The 73-story Los Angeles office building, the tallest structure west of the Mississippi River, was called the Library Tower at the time of the terrorist plot. It was renamed US Bank Tower in 2003.

Bush said the scheme involved terrorists using shoe bombs to hijack an aircraft that would then be flown into the skyscraper. The plot was thwarted in early 2002, Bush said, when a Southeast Asian nation arrested a key al Qaeda operative who was in on the plan.

"Subsequent debriefings and other intelligence operations made clear the intended target and how al Qaeda hoped to execute it," Bush said. "This critical intelligence helped other allies capture the ringleaders and other known operatives who had been recruited for this plot."

Bush said the ringleader of the West Coast plot was Khalid Sheikh Mohammed, who was al-Qaeda's military chief at the time. Mohammed was later captured in Pakistan in March 2003, Bush said.

Mohammed had planned to employ members of JI, an al-Qaeda-affiliated terrorist group located in Southeast Asia, for the Los Angeles operation, Bush said. The al Qaeda chief wanted young South Asian men rather than Arabs to conduct the operation, he said, so as not to arouse as much suspicion.

Bush said the leader of JI was a terrorist called Hambali who'd recruited key operatives for the plot who'd been trained in terrorist camps in Afghanistan. The recruits met with Osama bin Laden to get their marching orders, he said, and then began preparations for the ill-fated West Coast attack.

"The West Coast plot had been thwarted," Bush said. "Our efforts did not end there. In the summer of 2003 our partners in Southeast Asia conducted another successful manhunt that led to the capture of the terrorist Hambali."

Today, al Qaeda and its affiliates remain determined and dangerous, but they are weakened thanks to cooperative anti-terror operations like the one that exposed the West Coast plot, Bush said.

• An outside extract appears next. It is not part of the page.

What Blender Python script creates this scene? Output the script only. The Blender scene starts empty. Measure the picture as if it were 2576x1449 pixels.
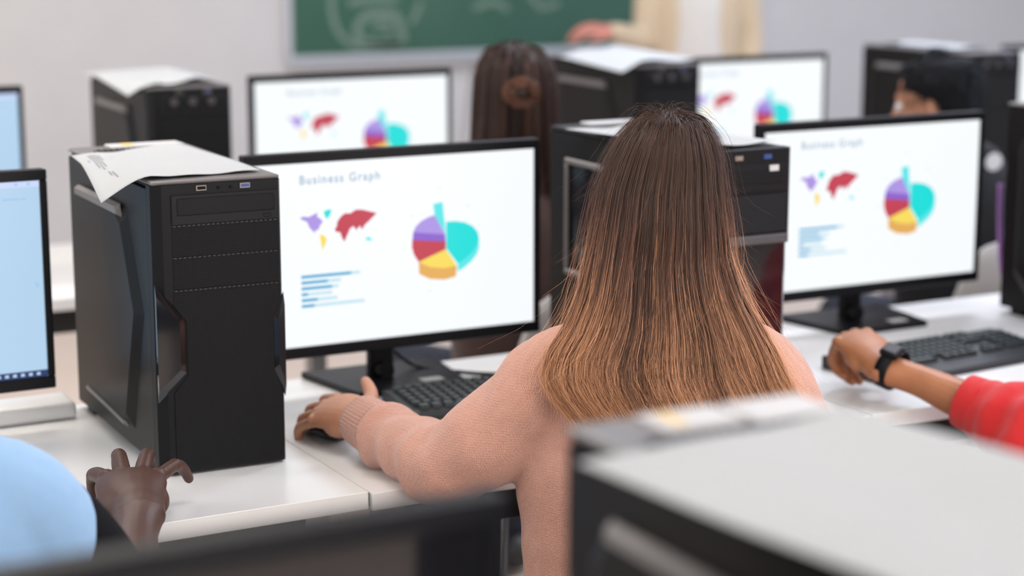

"It took the combined efforts of several countries to break up this plot," the president said. "By working together, we took dangerous terrorists off the streets.

"By working together, we stopped a catastrophic attack on our homeland."

The president, a former Texas Air National Guard fighter pilot, also viewed the unveiling of a bronze bust cast in his image that was presented in his honor at the event.